Gilderoy is an English sound engineer who travels to Italy to work on a movie he thinks is about horses. Too late, he discovers that the film is a giallo (an Italian thriller with mystery and horror elements) about witches. Berberian Sound Stage is set in the 70’s – the heyday of giallo – and the sound is dubbed in later, which is why Gilderoy’s services are needed. Members of the tech crew wear black gloves, another tribute to giallo.

Gilderoy is a pro. He’s also a little middle-aged man who lives with his mom in the English countryside. He doesn’t understand the language, so when the Italians speak amongst themselves he thinks they might be talking about him. Sometimes they are. They’re also trying to cheat him out of his plane fare; at one point the producer lectures Gilderoy about the joys of working for free.

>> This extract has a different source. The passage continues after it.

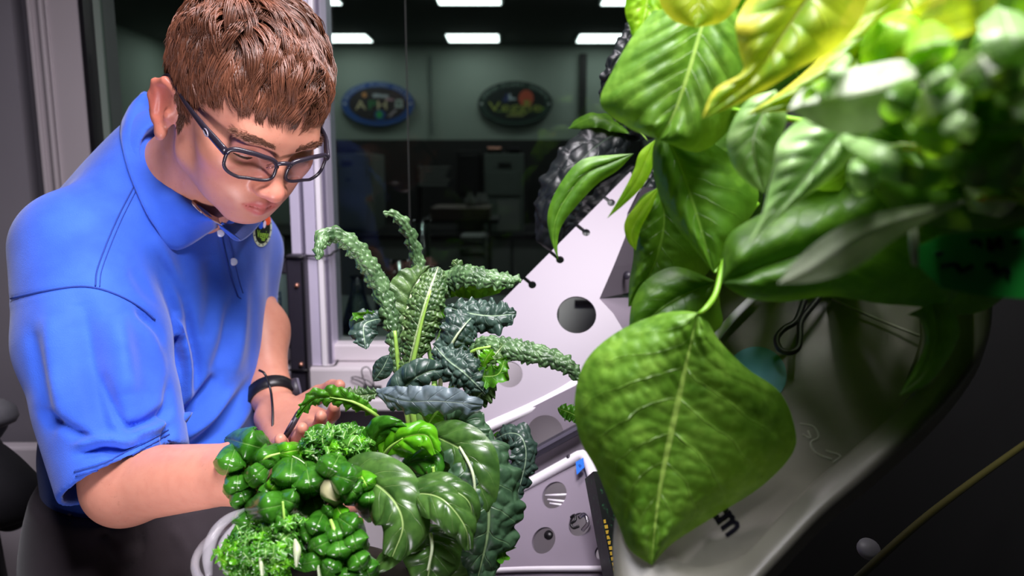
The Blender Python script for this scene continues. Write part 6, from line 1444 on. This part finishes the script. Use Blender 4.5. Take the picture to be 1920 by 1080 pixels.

Berberian Sound Stage begins with two plots. The giallo’s plot involves witches, torture and murder. The producer has fits making his starlets scream convincingly because the director – who does nothing but party – chooses his girlfriends as actresses. This leads to a subplot about sexual harassment that casts Gilderoy in a sympathetic light, but that plot never goes anywhere.

Gilderoy spends his days making skillets hiss and smashing watermelons with hammers to simulate the burning and piercing of human flesh. Since Gilderoy is a sensitive soul this bothers him. Why he doesn’t just quit is unclear. At Berberian Sound Stage’s halfway point a third storyline unfolds, which is when the plot fractures and this movie falls apart for me.

There are many things to like about Berberian Sound Stage. The movie looks great, with a spooky, atmospheric vibe, and Toby Jones’ performance as Gilderoy is excellent. I found the behind-the-scenes stuff about 1970’s movie sound work mildly interesting. I like movies, but – aside from the writing – don’t care about how they’re made.

The problem with Berberian Sound Stage is the plot; by the end I had no idea what was happening. I do think that sometimes plot can be overrated, but another element of the movie needs to step up, and that doesn’t happen here. Like the dubbing in a giallo, where the moving lips and the voice coming from the mouth don’t quite mesh, Berberian Sound Stage never quite comes together as a movie for me.